Discontented with what they perceive to be increasingly top- down decision-making at Yale, several professors are teaming up with a national organization in an effort to promote shared governance at the University.

The professors are working to reinstate a chapter of the American Association of University Professors, a national organization that represents professors in promoting academic freedom and shared governance at universities nationwide. At a Sept. 26 organizational meeting on campus, roughly a dozen faculty members appointed officers — including East Asian languages & literatures professor John Treat as president — and approved bylaws for the new chapter. Their next step will be to notify the Yale administration of the group’s formation and attempt to expand membership, according to a Sept. 27 email Treat sent to prospective members.

Professors involved in the group said they are skeptical that the Yale chapter, which existed previously but became inactive over 10 years ago, would have any foreseeable impact on University governance, but they said the national organization’s name and underlying principles could help further their cause.

“Faculty at an institution have a fundamental responsibility to take part in the governance of their institution,” Irene Mulvey, a professor at Fairfield University who serves as president of the AAUP’s Connecticut State Conference, said in a Thursday email. Mulvey was present at the Sept. 26 organizational meeting.

University President Richard Levin said Thursday that he has not been informed of any efforts to launch an AAUP chapter at Yale. Provost Peter Salovey declined to comment on the formation of the chapter, adding that he has yet to be contacted by its officers.

The AAUP, which has chapters at over 300 universities, assists faculty members in the event that their academic freedoms are violated and also represents professors in promoting higher education legislation. Yale once had an active chapter of the AAUP, but it allegedly “lapsed” in the 1990s, English professor and secretary-treasurer of the new chapter Jill Campbell said.

Prospective chapter members interviewed said the group will provide a forum for discussion on issues such as Yale’s partnership with the National University of Singapore in the creation of a liberal arts college and the search for a new University president. Art history professor David Joselit said the Yale chapter could serve as a nationally sanctioned lobbying group within the University.

Many of the professors pushing the proposed AAUP chapter are the same faculty who expressed concern with University governance at multiple Yale College faculty meetings last spring.

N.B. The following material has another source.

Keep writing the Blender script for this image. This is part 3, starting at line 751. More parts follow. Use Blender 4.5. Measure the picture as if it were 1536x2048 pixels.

They have argued that the administration has pursued an increasingly top-down approach to decision-making in recent years, pointing to the faculty’s alleged lack of involvement in projects such as Yale-NUS and contentious changes to departmental staffing.

Though the new group has yet to set any concrete goals, prospective members said it has the potential to give the faculty more sway in University governance.

English and American studies professor Wai Chee Dimock, a prospective member of the new chapter, said the AAUP chapter is likely to “foster a participatory culture and strengthen faculty input into the decision-making process” in the long run but is unlikely to have an immediate impact at Yale.

English professor Katie Trumpener said the mechanisms of faculty governance at Yale are weaker and more informal than those at many other universities.

“We are — or should be — very important stakeholders in the University, and the [faculty] ought to have not only consultative but legislative powers,” she said in a Tuesday email, adding that recent University decisions, including the founding of Yale-NUS, have made issues of faculty governance more pressing.

Dimock said Yale’s affiliation with the national organization could help keep professors informed about challenges that faculty at other colleges and universities are facing. She added that understanding national problems in higher education, such as funding cuts to humanities programs, will help Yale’s faculty evaluate how to approach similar issues at the University.

Campbell said the AAUP’s official stances on “shared governance” between faculty and administrators will help guide professors at Yale in expressing their own concerns — a particularly important matter as the University appoints a new president.

“We need guidance from the fundamental principles that the AAUP has articulated and defended for close to 100 years,” Campbell said in a Wednesday email.

The AAUP was founded in 1915 with the intent of upholding the faculty’s role in university governance.